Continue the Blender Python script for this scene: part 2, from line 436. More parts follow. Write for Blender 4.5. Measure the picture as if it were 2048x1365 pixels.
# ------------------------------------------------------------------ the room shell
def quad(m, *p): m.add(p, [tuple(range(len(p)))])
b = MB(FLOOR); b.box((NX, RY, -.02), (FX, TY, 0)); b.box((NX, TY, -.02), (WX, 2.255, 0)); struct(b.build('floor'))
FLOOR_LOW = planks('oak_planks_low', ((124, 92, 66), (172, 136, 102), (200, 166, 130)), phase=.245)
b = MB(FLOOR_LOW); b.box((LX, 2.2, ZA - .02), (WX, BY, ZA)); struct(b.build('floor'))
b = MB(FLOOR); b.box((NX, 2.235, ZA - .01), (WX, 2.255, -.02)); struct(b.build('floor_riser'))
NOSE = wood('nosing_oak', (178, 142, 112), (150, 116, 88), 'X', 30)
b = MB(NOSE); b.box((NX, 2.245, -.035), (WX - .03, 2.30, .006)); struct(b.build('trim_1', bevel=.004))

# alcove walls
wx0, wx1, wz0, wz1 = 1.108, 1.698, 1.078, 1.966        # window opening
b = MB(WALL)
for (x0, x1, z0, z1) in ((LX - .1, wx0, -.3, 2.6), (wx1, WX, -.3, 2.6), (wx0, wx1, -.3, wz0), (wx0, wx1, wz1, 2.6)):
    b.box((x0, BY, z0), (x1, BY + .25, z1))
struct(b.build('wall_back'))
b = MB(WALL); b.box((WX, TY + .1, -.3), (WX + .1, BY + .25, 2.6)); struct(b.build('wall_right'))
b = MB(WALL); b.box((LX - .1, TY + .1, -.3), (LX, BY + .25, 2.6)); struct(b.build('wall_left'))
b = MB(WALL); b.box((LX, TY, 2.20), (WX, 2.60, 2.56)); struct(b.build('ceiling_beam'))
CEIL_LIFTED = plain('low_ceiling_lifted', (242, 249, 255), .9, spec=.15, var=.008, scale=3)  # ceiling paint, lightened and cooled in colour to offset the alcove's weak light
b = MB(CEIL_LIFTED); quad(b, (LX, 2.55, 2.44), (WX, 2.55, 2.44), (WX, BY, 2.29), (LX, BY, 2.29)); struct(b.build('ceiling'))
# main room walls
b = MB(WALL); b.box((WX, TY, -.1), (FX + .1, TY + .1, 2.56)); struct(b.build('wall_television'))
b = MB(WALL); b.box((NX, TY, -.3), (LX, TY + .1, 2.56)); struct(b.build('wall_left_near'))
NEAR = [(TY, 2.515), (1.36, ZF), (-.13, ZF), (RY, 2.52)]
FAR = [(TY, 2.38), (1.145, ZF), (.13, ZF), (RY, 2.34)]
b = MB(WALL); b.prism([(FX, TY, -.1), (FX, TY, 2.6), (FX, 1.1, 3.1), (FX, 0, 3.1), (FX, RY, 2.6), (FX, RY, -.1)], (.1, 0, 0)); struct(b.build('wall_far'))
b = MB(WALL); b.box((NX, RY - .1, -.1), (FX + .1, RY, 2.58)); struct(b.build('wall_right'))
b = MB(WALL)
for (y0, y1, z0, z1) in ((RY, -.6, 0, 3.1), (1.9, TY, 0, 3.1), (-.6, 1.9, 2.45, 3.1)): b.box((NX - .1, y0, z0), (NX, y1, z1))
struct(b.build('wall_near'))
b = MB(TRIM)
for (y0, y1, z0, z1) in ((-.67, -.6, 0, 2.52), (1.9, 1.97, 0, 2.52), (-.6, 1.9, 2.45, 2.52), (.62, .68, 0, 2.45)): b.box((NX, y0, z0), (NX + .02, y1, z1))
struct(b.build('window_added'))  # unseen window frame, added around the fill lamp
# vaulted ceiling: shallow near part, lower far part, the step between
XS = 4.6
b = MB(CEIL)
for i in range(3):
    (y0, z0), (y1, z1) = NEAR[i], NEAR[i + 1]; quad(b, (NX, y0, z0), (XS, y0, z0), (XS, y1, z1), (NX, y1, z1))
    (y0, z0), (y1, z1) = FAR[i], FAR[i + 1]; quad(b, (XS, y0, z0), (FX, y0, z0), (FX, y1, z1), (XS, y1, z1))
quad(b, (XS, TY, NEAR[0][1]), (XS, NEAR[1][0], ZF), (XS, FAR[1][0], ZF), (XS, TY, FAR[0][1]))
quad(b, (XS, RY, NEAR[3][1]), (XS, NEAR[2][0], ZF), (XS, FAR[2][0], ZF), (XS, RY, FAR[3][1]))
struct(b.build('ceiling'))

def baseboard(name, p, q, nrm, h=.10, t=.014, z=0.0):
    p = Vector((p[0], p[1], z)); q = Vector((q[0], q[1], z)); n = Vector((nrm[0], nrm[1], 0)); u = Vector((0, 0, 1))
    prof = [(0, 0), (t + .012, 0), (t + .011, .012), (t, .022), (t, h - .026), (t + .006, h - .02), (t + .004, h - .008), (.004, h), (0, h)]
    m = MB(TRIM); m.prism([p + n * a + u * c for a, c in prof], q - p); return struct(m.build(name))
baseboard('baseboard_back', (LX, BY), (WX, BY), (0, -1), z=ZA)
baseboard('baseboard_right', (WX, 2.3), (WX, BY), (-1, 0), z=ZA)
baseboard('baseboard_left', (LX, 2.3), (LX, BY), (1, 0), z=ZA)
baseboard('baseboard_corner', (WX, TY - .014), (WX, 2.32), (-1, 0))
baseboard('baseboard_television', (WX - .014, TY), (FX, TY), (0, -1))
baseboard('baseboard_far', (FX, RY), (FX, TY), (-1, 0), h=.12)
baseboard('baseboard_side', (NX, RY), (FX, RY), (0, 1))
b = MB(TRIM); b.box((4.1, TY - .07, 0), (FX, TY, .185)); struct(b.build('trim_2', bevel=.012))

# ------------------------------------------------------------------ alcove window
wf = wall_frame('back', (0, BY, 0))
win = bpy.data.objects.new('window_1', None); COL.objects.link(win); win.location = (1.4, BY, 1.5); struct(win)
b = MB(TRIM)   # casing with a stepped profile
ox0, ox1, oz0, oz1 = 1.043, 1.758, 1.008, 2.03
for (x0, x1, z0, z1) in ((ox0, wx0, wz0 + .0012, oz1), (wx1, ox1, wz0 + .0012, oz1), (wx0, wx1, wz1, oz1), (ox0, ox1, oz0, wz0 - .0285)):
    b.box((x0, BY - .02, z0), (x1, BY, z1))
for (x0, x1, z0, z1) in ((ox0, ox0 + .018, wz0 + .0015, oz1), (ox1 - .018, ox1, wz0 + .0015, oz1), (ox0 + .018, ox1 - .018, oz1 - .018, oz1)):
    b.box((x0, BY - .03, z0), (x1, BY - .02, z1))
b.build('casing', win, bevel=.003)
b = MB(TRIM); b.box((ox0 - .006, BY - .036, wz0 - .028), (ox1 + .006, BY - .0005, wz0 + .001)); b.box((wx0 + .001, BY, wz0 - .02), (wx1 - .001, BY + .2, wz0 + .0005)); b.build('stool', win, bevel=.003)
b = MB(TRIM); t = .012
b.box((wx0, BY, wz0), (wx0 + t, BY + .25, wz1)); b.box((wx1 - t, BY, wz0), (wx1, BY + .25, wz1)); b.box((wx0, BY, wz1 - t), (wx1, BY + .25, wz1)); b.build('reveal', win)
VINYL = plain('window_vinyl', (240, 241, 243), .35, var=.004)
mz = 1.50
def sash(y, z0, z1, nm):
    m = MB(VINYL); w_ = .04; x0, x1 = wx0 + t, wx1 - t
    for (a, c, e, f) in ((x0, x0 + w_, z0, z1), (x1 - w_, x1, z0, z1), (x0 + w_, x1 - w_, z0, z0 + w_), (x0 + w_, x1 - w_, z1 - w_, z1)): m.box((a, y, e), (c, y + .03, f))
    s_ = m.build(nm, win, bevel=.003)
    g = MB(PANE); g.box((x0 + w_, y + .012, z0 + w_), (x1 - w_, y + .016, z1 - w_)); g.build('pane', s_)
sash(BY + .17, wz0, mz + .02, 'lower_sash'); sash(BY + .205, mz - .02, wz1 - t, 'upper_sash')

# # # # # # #

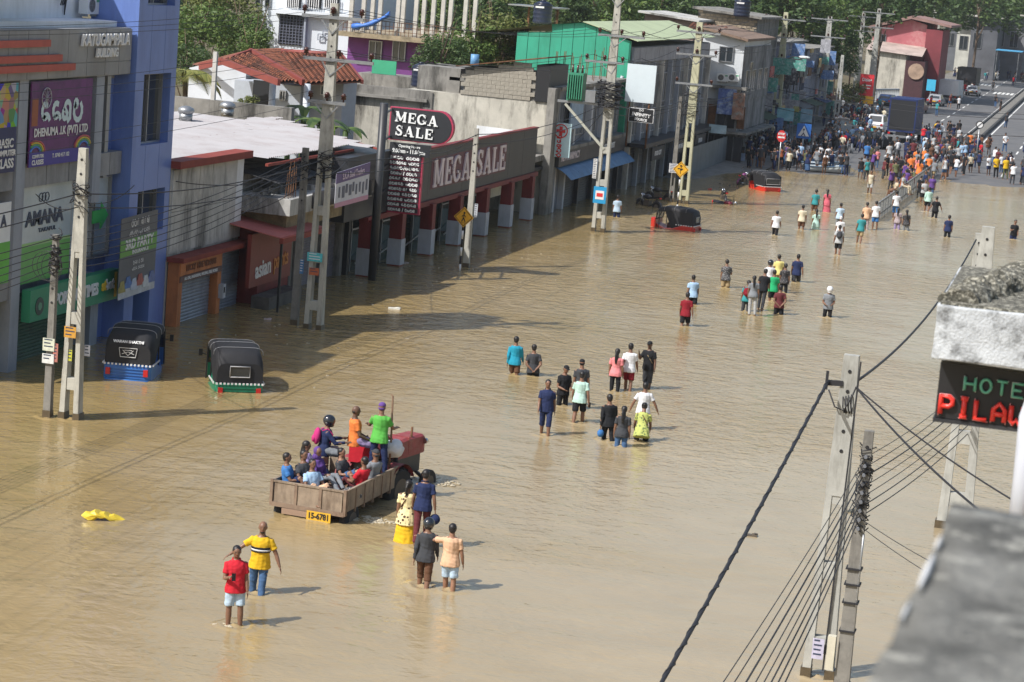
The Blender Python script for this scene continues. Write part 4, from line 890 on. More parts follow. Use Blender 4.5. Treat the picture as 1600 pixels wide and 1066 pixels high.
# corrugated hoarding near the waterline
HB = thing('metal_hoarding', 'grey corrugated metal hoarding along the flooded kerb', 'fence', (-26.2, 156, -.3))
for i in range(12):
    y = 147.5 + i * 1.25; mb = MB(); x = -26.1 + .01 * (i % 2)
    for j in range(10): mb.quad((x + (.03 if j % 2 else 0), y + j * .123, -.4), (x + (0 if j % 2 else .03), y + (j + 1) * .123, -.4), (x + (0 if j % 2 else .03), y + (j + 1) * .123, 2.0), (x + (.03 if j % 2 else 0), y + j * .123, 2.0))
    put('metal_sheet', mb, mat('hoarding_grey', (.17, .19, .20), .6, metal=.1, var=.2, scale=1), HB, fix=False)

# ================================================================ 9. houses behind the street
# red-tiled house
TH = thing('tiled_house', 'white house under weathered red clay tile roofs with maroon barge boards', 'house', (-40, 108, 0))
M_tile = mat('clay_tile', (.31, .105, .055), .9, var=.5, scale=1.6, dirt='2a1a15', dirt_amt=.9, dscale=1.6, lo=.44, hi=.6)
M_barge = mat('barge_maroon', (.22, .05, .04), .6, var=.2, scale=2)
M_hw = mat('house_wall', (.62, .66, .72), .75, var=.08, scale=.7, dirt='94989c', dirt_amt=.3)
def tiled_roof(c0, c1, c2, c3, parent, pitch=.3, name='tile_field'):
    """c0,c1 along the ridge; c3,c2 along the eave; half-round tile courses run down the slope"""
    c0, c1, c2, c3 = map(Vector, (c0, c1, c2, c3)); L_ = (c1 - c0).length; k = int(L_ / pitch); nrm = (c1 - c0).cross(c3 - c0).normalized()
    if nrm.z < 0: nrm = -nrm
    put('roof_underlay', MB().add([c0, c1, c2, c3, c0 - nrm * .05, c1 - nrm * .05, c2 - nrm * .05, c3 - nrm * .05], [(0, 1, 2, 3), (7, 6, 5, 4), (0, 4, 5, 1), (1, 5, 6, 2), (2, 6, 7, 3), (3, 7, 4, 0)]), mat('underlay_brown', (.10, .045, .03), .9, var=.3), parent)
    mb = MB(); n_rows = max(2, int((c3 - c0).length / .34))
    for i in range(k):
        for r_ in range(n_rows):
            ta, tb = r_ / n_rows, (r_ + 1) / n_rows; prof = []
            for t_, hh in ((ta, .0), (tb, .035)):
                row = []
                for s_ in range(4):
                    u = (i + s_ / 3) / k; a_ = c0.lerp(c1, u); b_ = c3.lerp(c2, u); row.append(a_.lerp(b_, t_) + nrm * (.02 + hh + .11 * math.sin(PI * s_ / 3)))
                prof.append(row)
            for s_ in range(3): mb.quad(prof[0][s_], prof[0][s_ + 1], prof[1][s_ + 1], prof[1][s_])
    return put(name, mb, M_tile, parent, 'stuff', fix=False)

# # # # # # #

TASK INSTRUCTIONS: From the records above, retype only the lines starting at the line that contains "The Blender Python script for this scene continues." and ending at the line that contains "scale=1), HB, fix=False)", both included.

ANSWER TO THE TASK:
The Blender Python script for this scene continues. Write part 4, from line 890 on. More parts follow. Use Blender 4.5. Treat the picture as 1600 pixels wide and 1066 pixels high.
# corrugated hoarding near the waterline
HB = thing('metal_hoarding', 'grey corrugated metal hoarding along the flooded kerb', 'fence', (-26.2, 156, -.3))
for i in range(12):
    y = 147.5 + i * 1.25; mb = MB(); x = -26.1 + .01 * (i % 2)
    for j in range(10): mb.quad((x + (.03 if j % 2 else 0), y + j * .123, -.4), (x + (0 if j % 2 else .03), y + (j + 1) * .123, -.4), (x + (0 if j % 2 else .03), y + (j + 1) * .123, 2.0), (x + (.03 if j % 2 else 0), y + j * .123, 2.0))
    put('metal_sheet', mb, mat('hoarding_grey', (.17, .19, .20), .6, metal=.1, var=.2, scale=1), HB, fix=False)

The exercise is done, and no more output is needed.